Poverty has sharply increased in this country in the last six years, as approximately one million additional people have slipped below the poverty line each year. Do you know that even though America is the richest country in the world, we currently lag behind 23 other developed countries in the percentage of our citizens who now live in poverty? According to the latest statistics released, we barely edge out Mexico in this regard.

At the same time that poverty has been increasing in this country, so has economic inequality. In America, which was founded on the premise that “all men are created equal,” less than 1% of the population currently gets nearly 20% of the country’s income, and the bottom 20% of the people have to share less that 3 ½% of it

I say to you, these statistics are not just un-American. They are immoral. They are statistics that no one who honors the ideals upon which this great country was founded should accept. They are statistics that no one who strives to live the gospel of Christ should tolerate.
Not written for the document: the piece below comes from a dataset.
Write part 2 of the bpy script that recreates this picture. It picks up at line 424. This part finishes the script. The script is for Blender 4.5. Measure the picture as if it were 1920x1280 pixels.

The American Bishops recognized this in their Pastoral letter on Economic Justice in 1986 when they wrote that bit is wrong to think of religion merely as “the fulfillment of acts of worship and the observance of a few moral obligations.” Rather, they continued, “the life and word of Jesus and the teachings of his Church call us to serve those in need and to work actively for social and economic justice.”

To be a good Catholic and a good American, therefore, is to answer that call to social and political activism. You must reach beyond your own comfort zone to work on behalf of “the least among us.” You must work to change public policies that allow people to live in destitution in this land of tremendous wealth, not only at the expense of their well-being but also of their dignity.

Work within the system, but where necessary, challenge the system. Challenge it until it is truly reflective of the ideals of our Founding Fathers, and the teachings of Jesus Christ.

If this sounds like atall order, it is. But you can do it!

As the legendary (woman!) anthropologist Margaret mead once said, “Never doubt that a small group of thoughtful, committed citizens can change the world; indeed, it is the only thing that ever has.”

The Dalai Lama put it another way when he observed, “If you think you are too small to make a difference, try sleeping with a mosquito.”

Class of 2007, go out and shake things up. Be that mosquito. You are smart. You are powerful. You can make a difference….and you must

Congratulations. I honor you for all you have accomplished and for all you have yet to do.